▸ Required task
Keep only the lines from the top of the listing through the one with "SC.render.resolution_x, SC.render.resolution_y = 768, 1024", and reproduce them unaltered.

---------- Material ----------

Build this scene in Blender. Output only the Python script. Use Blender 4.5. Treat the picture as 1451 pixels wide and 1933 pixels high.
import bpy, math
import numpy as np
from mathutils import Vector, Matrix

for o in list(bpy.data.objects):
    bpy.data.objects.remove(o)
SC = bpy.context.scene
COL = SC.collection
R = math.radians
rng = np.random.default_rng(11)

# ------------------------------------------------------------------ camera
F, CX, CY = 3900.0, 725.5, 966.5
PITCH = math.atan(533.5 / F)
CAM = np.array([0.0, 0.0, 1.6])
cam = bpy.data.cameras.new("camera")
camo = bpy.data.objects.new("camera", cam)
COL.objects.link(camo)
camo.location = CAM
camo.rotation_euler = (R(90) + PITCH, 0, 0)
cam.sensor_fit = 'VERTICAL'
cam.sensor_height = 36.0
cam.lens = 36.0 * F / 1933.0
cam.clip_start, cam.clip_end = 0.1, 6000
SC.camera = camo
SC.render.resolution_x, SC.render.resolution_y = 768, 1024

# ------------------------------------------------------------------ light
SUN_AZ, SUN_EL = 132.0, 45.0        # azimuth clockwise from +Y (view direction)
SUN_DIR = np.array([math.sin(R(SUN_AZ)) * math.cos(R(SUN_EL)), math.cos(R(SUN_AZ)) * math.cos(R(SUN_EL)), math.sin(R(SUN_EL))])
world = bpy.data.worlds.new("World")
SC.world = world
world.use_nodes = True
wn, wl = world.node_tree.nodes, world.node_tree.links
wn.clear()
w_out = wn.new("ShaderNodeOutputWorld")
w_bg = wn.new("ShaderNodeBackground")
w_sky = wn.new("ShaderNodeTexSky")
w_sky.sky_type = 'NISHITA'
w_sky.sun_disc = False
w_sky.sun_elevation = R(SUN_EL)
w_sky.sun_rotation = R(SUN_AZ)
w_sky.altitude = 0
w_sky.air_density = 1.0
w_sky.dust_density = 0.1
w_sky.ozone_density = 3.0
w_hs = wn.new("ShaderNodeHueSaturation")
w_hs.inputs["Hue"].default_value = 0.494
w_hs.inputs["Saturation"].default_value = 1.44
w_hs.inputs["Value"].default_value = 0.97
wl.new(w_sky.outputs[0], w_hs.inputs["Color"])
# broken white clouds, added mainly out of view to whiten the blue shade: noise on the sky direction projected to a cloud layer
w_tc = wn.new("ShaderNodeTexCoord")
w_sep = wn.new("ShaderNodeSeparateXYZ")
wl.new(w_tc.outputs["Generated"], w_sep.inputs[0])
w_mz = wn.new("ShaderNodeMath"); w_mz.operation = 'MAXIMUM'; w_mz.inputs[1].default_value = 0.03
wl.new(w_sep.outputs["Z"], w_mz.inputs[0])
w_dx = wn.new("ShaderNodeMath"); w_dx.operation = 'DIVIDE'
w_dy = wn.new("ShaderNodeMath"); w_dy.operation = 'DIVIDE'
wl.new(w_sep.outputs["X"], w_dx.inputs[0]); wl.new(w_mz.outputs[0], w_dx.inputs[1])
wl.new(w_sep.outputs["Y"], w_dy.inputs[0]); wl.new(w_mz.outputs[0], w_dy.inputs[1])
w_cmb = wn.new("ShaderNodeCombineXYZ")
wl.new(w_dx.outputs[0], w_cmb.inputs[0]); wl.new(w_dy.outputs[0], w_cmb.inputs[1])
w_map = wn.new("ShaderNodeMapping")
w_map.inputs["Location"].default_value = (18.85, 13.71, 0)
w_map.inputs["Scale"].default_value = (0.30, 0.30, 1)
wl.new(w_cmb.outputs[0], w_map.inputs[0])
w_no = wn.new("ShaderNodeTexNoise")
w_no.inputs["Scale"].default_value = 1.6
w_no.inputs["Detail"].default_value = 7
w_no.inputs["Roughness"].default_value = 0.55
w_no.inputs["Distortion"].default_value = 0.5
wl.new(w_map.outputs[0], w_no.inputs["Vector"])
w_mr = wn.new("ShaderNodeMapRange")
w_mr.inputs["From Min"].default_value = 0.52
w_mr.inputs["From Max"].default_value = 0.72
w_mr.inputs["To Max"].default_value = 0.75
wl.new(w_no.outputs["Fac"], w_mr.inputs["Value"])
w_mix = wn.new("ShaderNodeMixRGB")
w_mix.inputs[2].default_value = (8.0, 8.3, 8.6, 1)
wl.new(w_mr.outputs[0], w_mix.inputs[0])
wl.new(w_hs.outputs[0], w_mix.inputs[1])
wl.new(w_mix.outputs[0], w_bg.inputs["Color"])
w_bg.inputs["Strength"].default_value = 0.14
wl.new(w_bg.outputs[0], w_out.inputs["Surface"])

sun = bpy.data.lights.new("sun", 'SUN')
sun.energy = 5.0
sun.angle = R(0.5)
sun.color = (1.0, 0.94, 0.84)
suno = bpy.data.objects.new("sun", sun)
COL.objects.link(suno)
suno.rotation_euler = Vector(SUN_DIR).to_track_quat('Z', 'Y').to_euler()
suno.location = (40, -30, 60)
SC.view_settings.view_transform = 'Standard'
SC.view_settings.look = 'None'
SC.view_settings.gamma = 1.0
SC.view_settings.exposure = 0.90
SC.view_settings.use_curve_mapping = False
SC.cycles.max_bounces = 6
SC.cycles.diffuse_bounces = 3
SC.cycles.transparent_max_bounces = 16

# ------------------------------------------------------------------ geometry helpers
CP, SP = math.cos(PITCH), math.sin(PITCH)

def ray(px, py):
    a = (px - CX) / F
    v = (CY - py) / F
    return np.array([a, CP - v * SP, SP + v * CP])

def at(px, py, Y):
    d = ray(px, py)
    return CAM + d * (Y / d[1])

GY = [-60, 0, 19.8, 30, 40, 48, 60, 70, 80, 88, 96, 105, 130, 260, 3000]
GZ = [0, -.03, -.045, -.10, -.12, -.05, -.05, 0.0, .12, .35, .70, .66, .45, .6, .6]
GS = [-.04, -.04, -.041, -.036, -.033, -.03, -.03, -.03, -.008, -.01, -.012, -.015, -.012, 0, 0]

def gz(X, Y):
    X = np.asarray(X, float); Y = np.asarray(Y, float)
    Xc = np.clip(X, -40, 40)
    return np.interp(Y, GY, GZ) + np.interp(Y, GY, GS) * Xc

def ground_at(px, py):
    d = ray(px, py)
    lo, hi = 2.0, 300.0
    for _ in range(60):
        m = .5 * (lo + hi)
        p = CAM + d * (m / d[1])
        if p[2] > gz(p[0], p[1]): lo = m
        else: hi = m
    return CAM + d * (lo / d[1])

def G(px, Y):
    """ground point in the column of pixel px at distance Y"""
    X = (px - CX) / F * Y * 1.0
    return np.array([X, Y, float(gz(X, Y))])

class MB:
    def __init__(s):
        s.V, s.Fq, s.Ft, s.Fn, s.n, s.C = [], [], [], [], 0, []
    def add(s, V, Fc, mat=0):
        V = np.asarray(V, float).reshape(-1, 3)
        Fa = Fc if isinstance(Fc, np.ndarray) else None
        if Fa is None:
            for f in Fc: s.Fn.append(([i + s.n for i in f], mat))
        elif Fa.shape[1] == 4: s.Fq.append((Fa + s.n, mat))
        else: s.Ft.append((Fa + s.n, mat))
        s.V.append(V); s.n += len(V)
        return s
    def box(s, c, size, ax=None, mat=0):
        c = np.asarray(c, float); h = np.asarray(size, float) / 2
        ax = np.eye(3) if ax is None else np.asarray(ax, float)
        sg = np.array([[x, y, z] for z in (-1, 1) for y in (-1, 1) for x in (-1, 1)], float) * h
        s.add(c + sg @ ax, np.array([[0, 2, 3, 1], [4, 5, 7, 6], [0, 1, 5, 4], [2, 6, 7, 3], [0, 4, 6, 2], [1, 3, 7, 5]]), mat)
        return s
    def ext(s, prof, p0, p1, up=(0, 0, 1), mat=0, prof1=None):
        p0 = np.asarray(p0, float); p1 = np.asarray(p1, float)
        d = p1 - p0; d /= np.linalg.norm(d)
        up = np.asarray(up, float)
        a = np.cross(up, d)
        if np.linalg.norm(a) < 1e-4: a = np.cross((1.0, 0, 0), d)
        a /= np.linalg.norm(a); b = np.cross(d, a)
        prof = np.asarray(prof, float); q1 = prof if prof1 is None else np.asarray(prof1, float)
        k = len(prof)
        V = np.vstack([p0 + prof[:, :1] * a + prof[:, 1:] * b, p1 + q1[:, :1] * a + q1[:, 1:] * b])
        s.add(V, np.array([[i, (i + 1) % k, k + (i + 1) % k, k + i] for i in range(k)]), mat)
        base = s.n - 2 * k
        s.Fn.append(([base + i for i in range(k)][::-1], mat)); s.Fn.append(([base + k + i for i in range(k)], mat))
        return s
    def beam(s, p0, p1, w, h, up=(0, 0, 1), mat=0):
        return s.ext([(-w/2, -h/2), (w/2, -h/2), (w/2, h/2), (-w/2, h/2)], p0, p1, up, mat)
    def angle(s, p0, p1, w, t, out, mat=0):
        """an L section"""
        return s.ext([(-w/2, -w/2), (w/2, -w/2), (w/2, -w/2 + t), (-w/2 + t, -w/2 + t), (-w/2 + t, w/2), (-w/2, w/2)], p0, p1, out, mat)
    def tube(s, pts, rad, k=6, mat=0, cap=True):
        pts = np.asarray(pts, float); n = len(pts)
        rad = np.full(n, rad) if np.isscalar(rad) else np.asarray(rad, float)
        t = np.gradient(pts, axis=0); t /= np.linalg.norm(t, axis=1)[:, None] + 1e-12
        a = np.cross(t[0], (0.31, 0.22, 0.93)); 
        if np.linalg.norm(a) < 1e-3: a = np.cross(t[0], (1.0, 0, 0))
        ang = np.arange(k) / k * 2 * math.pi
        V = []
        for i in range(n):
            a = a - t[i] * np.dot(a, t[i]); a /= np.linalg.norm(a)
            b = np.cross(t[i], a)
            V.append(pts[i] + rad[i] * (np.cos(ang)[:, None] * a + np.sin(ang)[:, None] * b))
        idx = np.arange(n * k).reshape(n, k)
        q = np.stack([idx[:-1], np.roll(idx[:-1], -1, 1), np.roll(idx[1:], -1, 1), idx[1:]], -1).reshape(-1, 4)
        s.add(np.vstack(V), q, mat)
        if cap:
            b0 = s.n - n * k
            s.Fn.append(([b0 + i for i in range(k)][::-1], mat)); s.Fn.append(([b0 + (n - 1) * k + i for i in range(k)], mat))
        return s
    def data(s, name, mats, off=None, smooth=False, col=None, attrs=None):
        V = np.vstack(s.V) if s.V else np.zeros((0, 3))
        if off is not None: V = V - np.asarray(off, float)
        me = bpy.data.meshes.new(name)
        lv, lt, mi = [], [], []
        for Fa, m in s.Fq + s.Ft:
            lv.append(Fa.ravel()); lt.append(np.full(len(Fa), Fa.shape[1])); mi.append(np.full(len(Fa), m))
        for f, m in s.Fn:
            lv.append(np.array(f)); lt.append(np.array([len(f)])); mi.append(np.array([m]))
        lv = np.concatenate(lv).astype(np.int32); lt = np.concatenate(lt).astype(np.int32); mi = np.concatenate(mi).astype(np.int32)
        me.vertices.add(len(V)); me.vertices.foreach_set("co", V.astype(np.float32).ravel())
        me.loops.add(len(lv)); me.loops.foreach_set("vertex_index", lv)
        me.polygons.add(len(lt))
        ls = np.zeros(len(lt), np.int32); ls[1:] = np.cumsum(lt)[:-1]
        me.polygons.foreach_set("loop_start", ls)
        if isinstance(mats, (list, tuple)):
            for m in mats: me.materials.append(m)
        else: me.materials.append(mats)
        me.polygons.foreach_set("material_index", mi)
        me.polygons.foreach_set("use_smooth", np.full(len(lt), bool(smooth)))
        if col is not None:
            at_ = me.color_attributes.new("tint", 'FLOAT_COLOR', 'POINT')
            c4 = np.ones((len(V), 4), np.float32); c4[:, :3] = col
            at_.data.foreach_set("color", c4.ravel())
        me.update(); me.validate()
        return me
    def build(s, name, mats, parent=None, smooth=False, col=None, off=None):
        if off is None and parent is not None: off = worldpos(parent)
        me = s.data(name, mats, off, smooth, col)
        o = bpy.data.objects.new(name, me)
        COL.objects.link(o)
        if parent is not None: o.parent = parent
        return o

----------

▸ Full solution
Build this scene in Blender. Output only the Python script. Use Blender 4.5. Treat the picture as 1451 pixels wide and 1933 pixels high.
import bpy, math
import numpy as np
from mathutils import Vector, Matrix

for o in list(bpy.data.objects):
    bpy.data.objects.remove(o)
SC = bpy.context.scene
COL = SC.collection
R = math.radians
rng = np.random.default_rng(11)

# ------------------------------------------------------------------ camera
F, CX, CY = 3900.0, 725.5, 966.5
PITCH = math.atan(533.5 / F)
CAM = np.array([0.0, 0.0, 1.6])
cam = bpy.data.cameras.new("camera")
camo = bpy.data.objects.new("camera", cam)
COL.objects.link(camo)
camo.location = CAM
camo.rotation_euler = (R(90) + PITCH, 0, 0)
cam.sensor_fit = 'VERTICAL'
cam.sensor_height = 36.0
cam.lens = 36.0 * F / 1933.0
cam.clip_start, cam.clip_end = 0.1, 6000
SC.camera = camo
SC.render.resolution_x, SC.render.resolution_y = 768, 1024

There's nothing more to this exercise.